I haven’t played with embedded systems since college. My group and I built a wonderful little vehicle. It could follow a line, traverse an obstacle course, and pick up balls along the way. Pretty standard for a college project, but still quite fun to build.

I am giving embedded systems another go with a side project of mine. The device has a single-purpose. It captures network packets and forwards them to a server. It is easily achieved with LIBpcap, but the device makes it interesting.


The GL-AR150 sells as a mini smart router. The limited storage makes it hard to install language interpreters or virtual machines. This pushed me to look into standalone executables and how to compile them for other devices.

I picked Rust looking to learn a thing, or two. As I am still learning, I will limit the amount of code and focus on building the executable.

Cargo, rust’s package manager, can create new projects.

mkdir hello-world && cd hello-world
cargo init --name hello-word
cargo run

The build command generates the executable. It should be compatible with all devices that share the architecture, vendor, operating system, and application binary interface. This information is called a triple.

Rust can build executables for many triples. Output the full list of targets with rustc —-print target-list.

The build step requires two things: the Rust standard library and a linker. Obtaining the standard library is easy with the rustup tool.

rustup target add TRIPLE
rustup target add mips-unknown-linux-musl # GL-AR150 triple

On the other hand, installing a linker can take a bit more effort.

In short, a linker bundles all dependencies for a specific device. Think of how each target must define their own println.

A compatible linker for the GL-AR150 is in the OpenWrt’s SDK. The file is in the staging_dir/toolchain-*/bin directory. Sadly, only the Linux SDK is available. If you need another version, you will have to build it from the source.

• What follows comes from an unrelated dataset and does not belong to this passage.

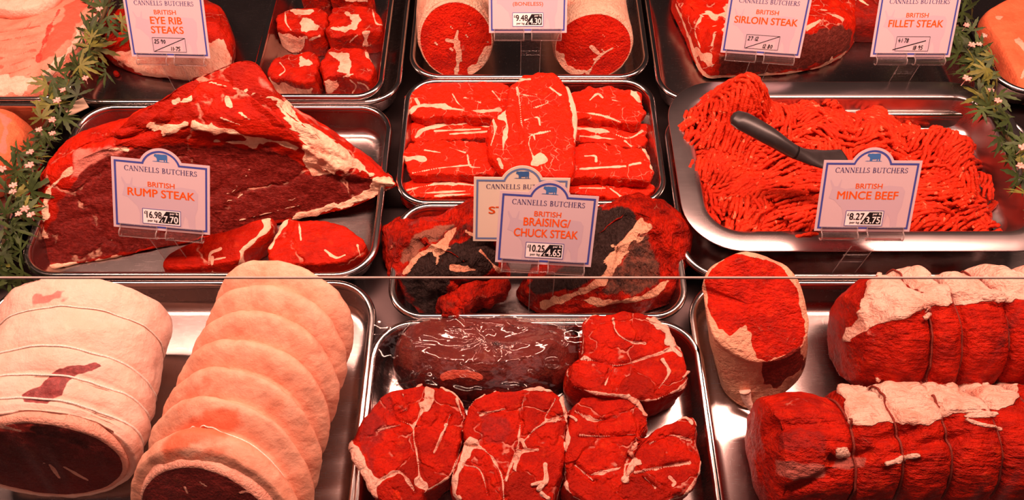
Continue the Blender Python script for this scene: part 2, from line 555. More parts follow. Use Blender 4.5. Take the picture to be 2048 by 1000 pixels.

Once a compatible linker is in your possession, configure cargo to use it. Create the .cargo/config file and add the appropriate settings.

# .cargo/config
linker = "LINKER_PATH"
linker = "mips-openwrt-linux-gcc"

If you haven’t missed a step, build should create the proper executable.

cargo build --release --target=mips-unknown-linux-musl

Repeating these steps on each machine, for each target, isn’t practical. But this is where Docker shines.

My docker image is a first step towards splitting the coding process from the building one. This allows me to focus on my application and not on my environment. Once ready, I build the executable within a container. I no longer need to install dependencies locally.

docker run \
  --rm \
  --interactive \
  --tty \
  --volume ${PWD}:/opt/volume \
  --workdir /opt/volume \
  plippe/rust-build-target:gl-ar150 \
    cargo build --release --target=mips-unknown-linux-musl

GL-AR150 is my current objective, but it could be interesting to see the idea pushed further. Who knows, future SDKs might just be Docker images?